In trying to realize this kind of platform, it turned out some additional parameters were involved, making this principle function differently and less stable than was expected beforehand. Therefore we changed our strategy, in a successful way. We found a good theoretical model that we analysed and simulated thoroughly, and which we were able to validate by experiments and measurements in a nice way.

I’m convinced in the future these combined techniques will prove beneficial in their sensing capabilities. Then, the way towards applications will be open as the chips for this kind of redox cycling phenomena are already existent.

In what way did you develop personally, as a researcher and scientist?

At the beginning of the thesis project, I was lingering in theory for too long a time, building experiments only after understanding the theoretical backgrounds completely. It turned out that this method was slowing down the scientific progress too much. It is much more efficient - especially in my field where the experiments are relatively easy to construct– to do some bold experiments in a quite early stage already. This is a matter of attitude that develops along the way. One cannot learn it in one day. It takes some time.

Also I learned a big deal of chemistry, an area of research I was unfamiliar with when starting the PhD work. The experimental skills, I learned mostly along the way as nice colleagues helped me out a lot. The theoretical knowledge in the field, I focussed on during the first year of the project. In scientific literature I managed to find all relevant issues quite well. I assume this is one of the most important skills one is building up in this period of life: being able to quickly master the knowledge and relevant skills in a specific branch of research. This skill remains useful as most research, in academics and in industry, is multidisciplinary in nature.

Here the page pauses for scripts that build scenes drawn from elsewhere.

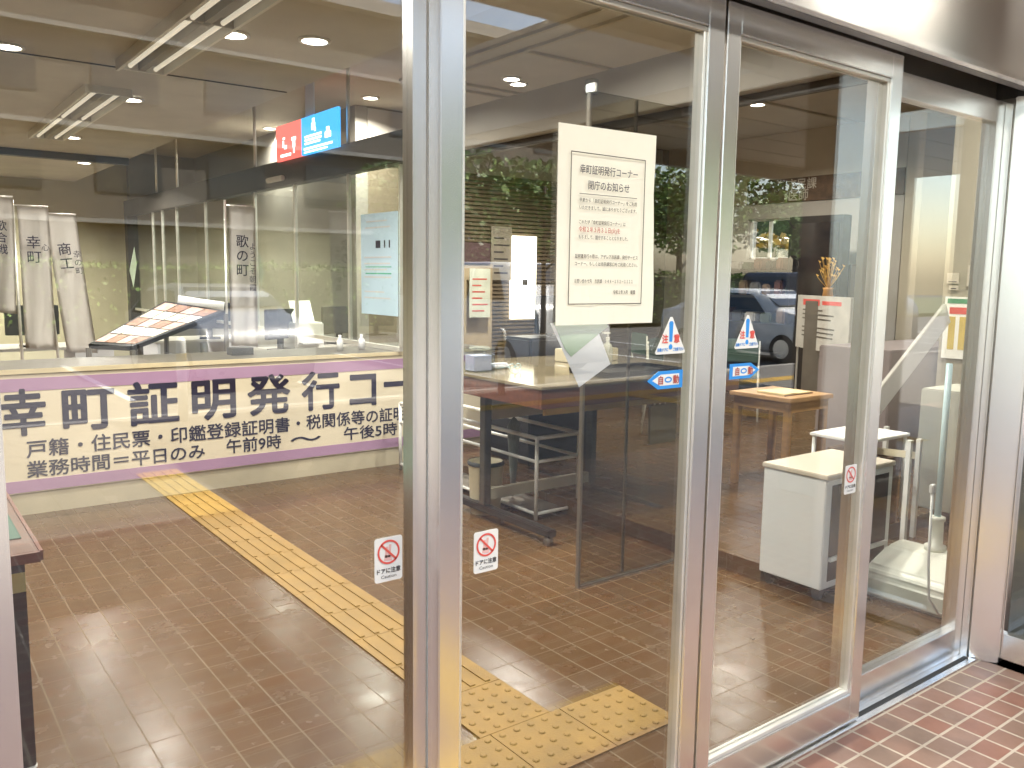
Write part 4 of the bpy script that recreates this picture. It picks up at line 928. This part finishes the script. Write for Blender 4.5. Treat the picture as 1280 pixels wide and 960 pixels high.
# desks, monitors, printers
def desk(x, y, label):
    t = thing('office_desk', label, 'desk', (x, y, 0), 'office desks behind the counter')
    bm = B(); box(bm, x-.6, x+.6, y-.35, y+.35, .70, .73); obj('desk_top', bm, mat('desk_grey', (.36, .34, .29), .5), t, bevel=.004)
    bm = B(); box(bm, x-.58, x-.55, y-.33, y+.33, 0, .699); box(bm, x+.2, x+.58, y-.33, y+.33, .02, .699); obj('pedestal', bm, GREYP, t, bevel=.004)
    return t
def monitor(x, y, z, rz, label, w=.5):
    t = thing('computer_monitor', label, 'monitor', (x, y, z), 'monitors in the back office')
    M = Matrix.Translation((x, y, z)) @ Matrix.Rotation(rz, 4, 'Z')
    bm = B(); box(bm, -w/2, w/2, -.02, .02, .12, .12+w*.62, M); obj('screen', bm, mat('screen_back', (.05, .05, .055), .35), t, bevel=.006)
    bm = B(); box(bm, -.03, .03, .0, .04, .015, .14, M); box(bm, -.12, .12, -.08, .1, 0, .015, M); obj('stand', bm, BLACKM, t)
    return t
for (px, py, Y, lab) in ((375, 420, 8.6, 'desk behind the counter under the white printer'), (60, 430, 10.2, 'desk far back below the left flags'), (250, 430, 10.6, 'desk far back behind the display board'), (470, 430, 9.2, 'desk behind the pale blue poster')):
    a = onY(px, py, Y); desk(a.x, Y, lab)
for (px, Y, z, rz, lab) in ((352, 8.5, .73, .5, 'dark monitor left of the white printer'), (262, 10.4, .73, -.3, 'dark monitor far back near the upright flag'), (425, 9.0, .73, .2, 'dark monitor right of the white printer'), (40, 10.1, .73, 0, 'monitor far back below the hanging flag')):
    a = onY(px, 400, Y); monitor(a.x, Y, z, rz, lab)
t = thing('office_printer', 'white office printer catching the light behind the glass partition', 'printer', (0, 0, .73))
a = onY(381, 385, 8.45)
bm = B(); box(bm, a.x-.15, a.x+.17, 8.35, 8.75, .731, 1.02); obj('body', bm, WHITE, t, bevel=.015)
bm = B(); prism(bm, [(a.x-.11, 8.5, 1.021), (a.x+.13, 8.5, 1.021), (a.x+.13, 8.62, 1.24), (a.x-.11, 8.62, 1.24)], (0, .012, 0)); obj('paper_feed', bm, WHITE, t)
bm = B(); box(bm, a.x-.11, a.x+.12, 8.25, 8.349, .80, .815); obj('output_tray', bm, GREYP, t)
t = thing('filing_cabinet', 'tall brown filing cabinet behind the pale blue poster', 'cabinet', (0, 0, 0))
a = onY(410, 380, 11.0); bm = B(); box(bm, a.x-.05, a.x+.65, 11.0, 11.5, 0, 1.55); obj('carcass', bm, WOODD, t, bevel=.006)
for i in range(4):
    bm = B(); box(bm, a.x-.03, a.x+.63, 10.985, 10.999, .05+i*.37, .39+i*.37); d_ = obj('drawer', bm, mat('drawer_brown', (.12, .06, .035), .5), t, bevel=.003)
    bm = B(); box(bm, a.x+.22, a.x+.38, 10.965, 10.985, .22+i*.37, .24+i*.37); obj('handle', bm, ALU, d_)
for i, (px, Y, col, lab) in enumerate(((300, 6.25, (.05, .05, .05), 'black card reader on the counter'), (425, 6.2, (.72, .72, .70), 'small white bottle on the counter edge'), (452, 6.2, (.7, .7, .72), 'second small white bottle on the counter edge'))):
    a = onY(px, 430, Y)
    bm = B()
    if i: lathe(bm, [(.025, .0), (.027, .08), (.012, .10), (.012, .125)], (a.x, Y, .921), 14)
    else: box(bm, a.x-.08, a.x+.08, Y-.06, Y+.06, .921, .975)
    setp(obj('white_bottle' if i else 'card_reader', bm, mat('counter_item', col, .4), smooth=bool(i)), lab, 'bottle' if i else 'device')
for i, (px0, px1, py0, py1, m) in enumerate(((375, 402, 265, 330, 'chart_a'), (440, 475, 268, 310, 'chart_b'), (330, 360, 270, 330, 'chart_c'))):
    yposter('wall_chart', ['faded wall chart beyond the glass partition, nearest the flag', 'faded wall chart beyond the partition near the pale blue poster', 'faded wall chart beyond the partition left of the middle mullion'][[2, 0, 1].index(i)] if False else ['faded chart in the partition glass between two mullions', 'faded chart beside the pale blue poster', 'faded chart just right of the upright flag'][i], (px0, py0, px1, py1), 14.7 if i != 9 else 0, mat('chart_paper', (.36, .32, .22), .7, 0, .15, 6))

# ================================================================== OUTDOORS (seen mirrored in the glass)
def loft_car(name, label, x, y, rz, paint, L=4.3, W=1.7, Hc=1.5, van=False):
    t = thing(name, label, 'car', (0, 0, 0), 'cars parked along the road')
    # side profile: (x, z_belt_low, z_top, half width bottom, half width top)
    if van: top = [(-.5, .55), (-.497, .95), (-.48, 1.0), (-.40, 1.0), (-.20, 1.0), (.1, 1.0), (.25, .99), (.36, .76), (.46, .62), (.495, .5), (.5, .36)]
    else: top = [(-.5, .42), (-.49, .62), (-.42, .66), (-.33, .80), (-.24, .96), (-.05, 1.0), (.1, .98), (.18, .90), (.27, .70), (.42, .62), (.485, .53), (.5, .38)]
    bm = B(); rings = []
    for u, h in top:
        zt = .18 + (Hc-.18)*h; zb = .2; zm = min(zt-.02, .18+(Hc-.18)*.60)
        hw = W/2*(1-.10*max(0, abs(u)*2-.75)*4*.5); tw = hw*(.97 if zt <= zm+.05 else .97-.20*(zt-zm)/(Hc-zm))
        xs = u*L
        pts = [(-hw*.94, zb), (-hw, zb+.22), (-hw*.985, zm), (-tw, zt-.03), (-tw*.86, zt), (tw*.86, zt), (tw, zt-.03), (hw*.985, zm), (hw, zb+.22), (hw*.94, zb)]
        rings.append([bm.verts.new((xs, p[0], p[1])) for p in pts])
    n = len(rings[0])
    for a, b in zip(rings, rings[1:]):
        for k in range(n): bm.faces.new((a[k], a[(k+1) % n], b[(k+1) % n], b[k]))
    bm.faces.new(rings[0]); bm.faces.new(rings[-1][::-1])
    bmesh.ops.bevel(bm, geom=list(bm.edges), offset=.012, segments=2, affect='EDGES', clamp_overlap=True)
    obj('body', bm, paint, t, smooth=True)
    CG = mat('car_glass', (.01, .012, .014), .05, spec=.8)
    zb_, zt_ = .18+(Hc-.18)*.62, .18+(Hc-.18)*.93
    for s in (-1, 1):
        if van: quads = [[(-.46, 0), (-.46, 1), (-.2, 1), (-.2, 0)], [(-.18, 0), (-.18, 1), (.05, 1), (.05, 0)], [(.07, 0), (.07, 1), (.22, 1), (.30, 0)]]
        else: quads = [[(-.34, 0), (-.25, .85), (-.06, 1), (-.06, 0)], [(-.045, 0), (-.045, 1), (.1, .95), (.21, 0)]]
        for qd in quads:
            P = [(u*L, s*((W/2*.99)-(W/2*.165)*v+.012), zb_+(zt_-zb_)*v) for u, v in qd]
            bm = B(); prism(bm, P, (0, -s*.02, 0)); obj('window', bm, CG, t)
    f0, f1 = ((.265, .97), (.352, .79)) if van else ((.125, .955), (.255, .745))
    P = [(f0[0]*L+.02, -W*.36, .18+(Hc-.18)*f0[1]), (f0[0]*L+.02, W*.36, .18+(Hc-.18)*f0[1]), (f1[0]*L+.02, W*.43, .18+(Hc-.18)*f1[1]), (f1[0]*L+.02, -W*.43, .18+(Hc-.18)*f1[1])]
    bm = B(); prism(bm, P, (.012, 0, .012)); obj('windscreen', bm, CG, t)
    for s in (-1, 1):
        for u in (-.31, .31):
            bm = B(); tube(bm, [(u*L, s*(W/2-.2), .30), (u*L, s*(W/2+.005), .30)], .30, 24); wh = obj('wheel', bm, DARK, t, bevel=.01)
            bm = B(); tube(bm, [(u*L, s*(W/2+.002), .30), (u*L, s*(W/2+.014), .30)], .19, 16); obj('rim', bm, ALU, wh)
        bm = B(); box(bm, .475*L, .497*L, s*W*.34-.14, s*W*.34+.14, .58, .70); obj('headlight', bm, WHITEM, t, bevel=.02)
        bm = B(); box(bm, -.502*L, -.49*L, s*W*.40-.08, s*W*.40+.08, .66, .86); obj('tail_light', bm, RED, t, bevel=.01)
    t.location = (x, y, -.156); t.rotation_euler.z = rz
    return t
WP = mat('car_white', (.78, .78, .77), .25, 0, .02, 2, coat=.6); DP = mat('car_dark', (.03, .035, .05), .25, 0, .05, 2, coat=.6); SP = mat('car_silver', (.45, .46, .47), .3, .5, .04, 2, coat=.6)
loft_car('parked_car', 'white hatchback parked on the road, nearest the right end', 15.5, -8.6, 1.62, WP)
loft_car('parked_car', 'white van parked on the road outside, mirrored in the centre door', 9.6, -10.2, 1.55, WP, 4.5, 1.75, 1.95, True)
loft_car('parked_car', 'silver sedan parked outside straight across from the fixed panel', 4.4, -10.8, 1.55, SP)
loft_car('parked_car', 'black van parked far right on the road', 21, -10.5, 1.57, DP, 4.6, 1.75, 1.9, True)

def hedge(x0, x1, y0, y1, h, m, label, n):
    t = thing('hedge', label, 'hedge', ((x0+x1)/2, (y0+y1)/2, 0))
    bm = B()
    for _ in range(n):
        u = random.random(); top = random.random() < .4
        z = h*(1-.06*random.random()) + .05*math.sin(u*40) if top else random.uniform(.05, h)
        y = random.uniform(y0, y1) if top else random.choice((y0, y1))+random.gauss(0, .05)
        leaves(bm, (x0+(x1-x0)*u, y, z), .08, 1, .12)
    obj('foliage', bm, m, t)
    bm = B(); box(bm, x0+.08, x1-.08, y0+.08, y1-.08, 0, h*.93); obj('core', bm, mat('hedge_core', (.02, .03, .012), .9), t)
hedge(-6, 36, -18.6, -17.6, 1.7, LEAF_L, 'clipped light green hedge along the far side of the road', 9000)
hedge(10.6, 11.8, 4.9+.6, 9.5, 2.15, LEAF_Y, 'golden brown hedge just outside the garden window', 2600)
hedge(12.2, 13.4, 5.4, 10.5, 2.75, LEAF, 'tall green hedge behind the golden hedge at the garden window', 2600)
def tree(x, y, h, rad, m, label):
    t = thing('broadleaf_tree', label, 'tree', (x, y, 0), 'trees across the road')
    bm = B(); tube(bm, [(x, y, 0), (x+.05, y, h*.25), (x-.05, y+.05, h*.5), (x, y, h*.8)], .16, 10, .05)
    ends = []
    for i in range(9):
        a = i*2.4; z0 = h*(.3+.05*i); e = Vector((x+rad*.7*math.cos(a), y+rad*.7*math.sin(a), z0+h*.2)); tube(bm, [(x, y, z0), (x+rad*.35*math.cos(a), y+rad*.35*math.sin(a), z0+h*.13), e], .06, 6, .015); ends.append(e)
    obj('trunk', bm, BARK, t, smooth=True)
    bm = B()
    for e in ends+[Vector((x, y, h*.85)), Vector((x+.3, y, h*.7)), Vector((x-.4, y+.3, h*.65))]:
        leaves(bm, e, rad*random.uniform(.38, .55), 520, .21, (1, 1, .75))
    obj('crown', bm, m, t)
for i, (x, y, h, r_, m, lab) in enumerate(((14, -20, 5.2, 2.2, LEAF, 'mid green tree across the road between the white van and the hatchback'), (19, -20.5, 5.6, 2.4, LEAF_L, 'light green tree across the road behind the white hatchback'), (25, -19.5, 6, 2.5, LEAF_L, 'light green tree at the far right across the road'), (31, -18.5, 6, 2.5, LEAF, 'last mid green tree down the road'))):
    tree(x, y, h, r_, m, lab)
for x, y, lab in ((14.6, -7.0, 'small street tree at the kerb mirrored high in the right door'), (8.3, -7.2, 'small street tree at the kerb mirrored beside the poster')):
    t = thing('street_tree', lab, 'tree', (x, y, 0), 'small street trees along the kerb')
    bm = B(); tube(bm, [(x, y, -.156), (x+.02, y, .9), (x-.02, y+.02, 2.0), (x, y, 2.9)], .06, 10, .02)
    for k in range(6): a = k*1.9; tube(bm, [(x, y, 1.6+.15*k), (x+.5*math.cos(a), y+.5*math.sin(a), 2.0+.15*k)], .025, 6, .008)
    obj('trunk', bm, BARK, t, smooth=True)
    bm = B()
    for k in range(8): a = k*2.4; leaves(bm, (x+.5*math.cos(a), y+.5*math.sin(a), 2.15+.12*k), .45, 170, .13, (1, 1, .8))
    obj('crown', bm, LEAF_L, t)
for i, x in enumerate((2.5, 6.5, 10.5, 14.5, 18.5)):
    t = thing('bollard', 'white metal bollard on the pavement edge, %s from the left' % words[i], 'bollard', (x, -5.8, 0), 'white bollards along the kerb')
    bm = B(); lathe(bm, [(.05, 0), (.05, .8), (.045, .84), (.02, .86)], (x, -5.8, 0), 16); obj('post', bm, WHITEM, t, smooth=True)
    bm = B(); lathe(bm, [(.052, .62), (.052, .70)], (x, -5.8, 0), 16, cap=False); obj('reflector_band', bm, YEL_OUT, t)

# building across the road
t = thing('apartment_building', 'long dark brown building across the road behind the trees', 'building', (6, -32, 0))
bm = B(); box(bm, -30, 34, -44, -30, 0, 12.2); obj('wall', bm, mat('building_wall', (.13, .115, .095), .8, 0, .1, 1), t)
bm = B(); box(bm, -30.4, 34.4, -44.4, -29.4, 12.2, 12.7); obj('roof', bm, CONC, t)
BG = mat('building_glass', (.03, .035, .04), .12, spec=.6)
for fl in range(3):
    for i in range(16):
        bm = B(); box(bm, -28.5+i*3.9, -26.3+i*3.9, -30.02, -29.96, 1.1+fl*3.2, 2.7+fl*3.2); obj('window', bm, BG, t)
    bm = B(); box(bm, -30, 34, -29.98, -29.6, .2+fl*3.2+3.0, .35+fl*3.2+3.0); obj('ledge', bm, CONC, t)
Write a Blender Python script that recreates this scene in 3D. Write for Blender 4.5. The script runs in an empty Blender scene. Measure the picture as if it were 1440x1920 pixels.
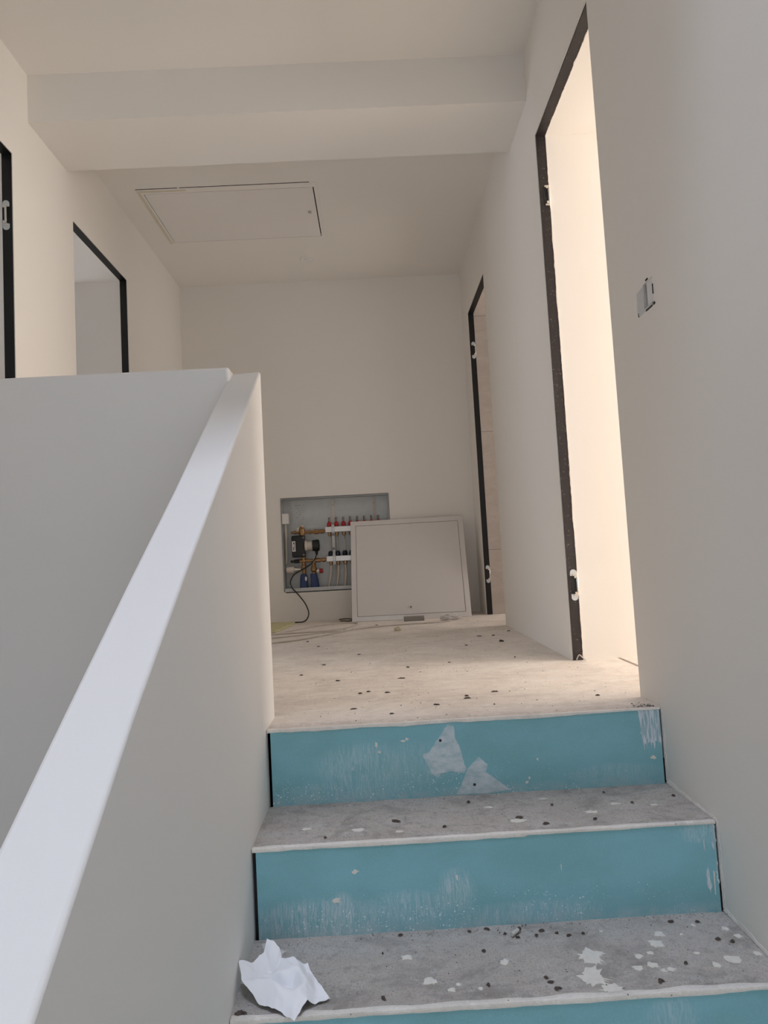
import bpy, bmesh, math, random
from mathutils import Vector, Matrix, noise
random.seed(7)
sc = bpy.context.scene
COL = sc.collection

# ------------------------------------------------------------------ measures (metres; X right, Y into the hall, Z up, landing = 0)
EYE = 0.4421
XR, XL, XW = 0.7329, -0.312, -1.3513      # right wall, stair wall face, left wall
Y1, G, S = 1.7581, 0.2508, 0.194          # top riser, going, rise
YB = 4.761                                # back wall
HD = 2.10                                 # door height
Z_UP, Z_BEAM, Z_HALL = 2.5225, 2.316, 2.5049
YB1, YB2 = 2.6327, 2.9789                 # beam
YFR = -1.75                               # wall behind the stairs

# ------------------------------------------------------------------ camera
cam = bpy.data.cameras.new('camera'); cam_o = bpy.data.objects.new('camera', cam); COL.objects.link(cam_o)
cam.sensor_fit = 'HORIZONTAL'; cam.sensor_width = 36.0; cam.lens = 36.0 * 1229.17 / 1440
yaw, pitch, roll = 0.0158, 0.0657, -0.0541
F = Vector((math.sin(yaw)*math.cos(pitch), math.cos(yaw)*math.cos(pitch), math.sin(pitch)))
R0 = Vector((math.cos(yaw), -math.sin(yaw), 0)); U0 = R0.cross(F)
Rr = R0*math.cos(roll) + U0*math.sin(roll); Ur = -R0*math.sin(roll) + U0*math.cos(roll)
M = Matrix((Rr, Ur, -F)).transposed().to_4x4(); M.translation = Vector((0, 0, EYE))
cam_o.matrix_world = M
cam.clip_start = 0.02
sc.camera = cam_o

# ------------------------------------------------------------------ world, lights, exposure
w = bpy.data.worlds.new('world'); sc.world = w; w.use_nodes = True
w.node_tree.nodes['Background'].inputs[0].default_value = (0.75, 0.87, 1.0, 1)
w.node_tree.nodes['Background'].inputs[1].default_value = 0.2
sc.view_settings.view_transform = 'Standard'; sc.view_settings.look = 'None'
sc.view_settings.gamma = 1.0; sc.view_settings.use_curve_mapping = False
sc.view_settings.exposure = 0.0
sc.cycles.diffuse_bounces = 7; sc.cycles.max_bounces = 9

def area(name, loc, direction, sx, sy, power, color):
    l = bpy.data.lights.new(name, 'AREA'); l.shape = 'RECTANGLE'; l.size = sx; l.size_y = sy
    l.energy = power; l.color = color
    o = bpy.data.objects.new(name, l); COL.objects.link(o); o.location = loc
    o.rotation_euler = Vector(direction).to_track_quat('-Z', 'Y').to_euler()
    return o
# daylight through: roof window above the stairs, stair window behind the camera, side rooms
area('daylight_roof_window', (-0.15, 0.05, 6.0), (0, 0, -1), 1.5, 0.8, 31, (0.71, 0.79, 1.0))
sc.objects['daylight_roof_window'].data.spread = math.radians(75)   # narrowed to keep light off the added shaft walls
area('daylight_landing_door', (0.15, YFR-0.12, -0.45), (0, 1, 0.0), 0.8, 1.9, 24, (0.86, 0.93, 1.0))
area('daylight_bright_room', (4.28, 1.62, 1.25), (-1, 0.05, -0.08), 1.9, 2.1, 164, (1.0, 0.885, 0.78))
area('daylight_left_room', (-4.28, 4.05, 1.4), (1, 0, 0), 1.0, 1.4, 40, (0.80, 0.88, 1.0))
area('daylight_bathroom', (2.50, 4.0, 1.2), (-1, 0, 0), 0.9, 1.8, 20, (1.0, 0.93, 0.88))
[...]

This means that wherever you go next, there will always be contact with fields that are new to you.

What are your future plans?

When I started, I was ready to go and work in industry. Then they offered me this great opportunity as a PhD student. Now it is completed, I would like to work in R&D in industry, favourably in sensor or signal processing technology. The precise setting can be manifold and is of minor importance to me. I would like to be involved in developments close to market applications. It will be a nice change compared to my current project, to be able to explain my daily work at social gatherings, and showing in what products my contributions will be present.

Did you feel part of the Mesa+ community during your PhD project?

Yes, very much so. The BIOS group in itself is quite multidisciplinary. In my project I collaborated nicely within Mesa+, for example with the Molecular Nanofabrication Group which helped me a great deal in fabricating the molecules while I was concentrating on the devices. Also the Nanoionics group was of great help, allowing me to perform measurements on their setup.

Being a member of Mesa+ and working in the great cleanrooms, makes it an easy job profiling oneself on a national or international level. I guess, the outreach activities Mesa+ offers should continue, for example by giving demonstrations and being present on various events. The visibility in the region is important in my view. In that way everyone can identify with the work Mesa+ is doing, especially the public in Twente and in the Netherlands.

Creativity is important here. It isn’t a good thing if Mesa+ is positioning the institute in a style that is never changing for years and years. So, I hope Mesa+ will succeed in surprising the public time and time again.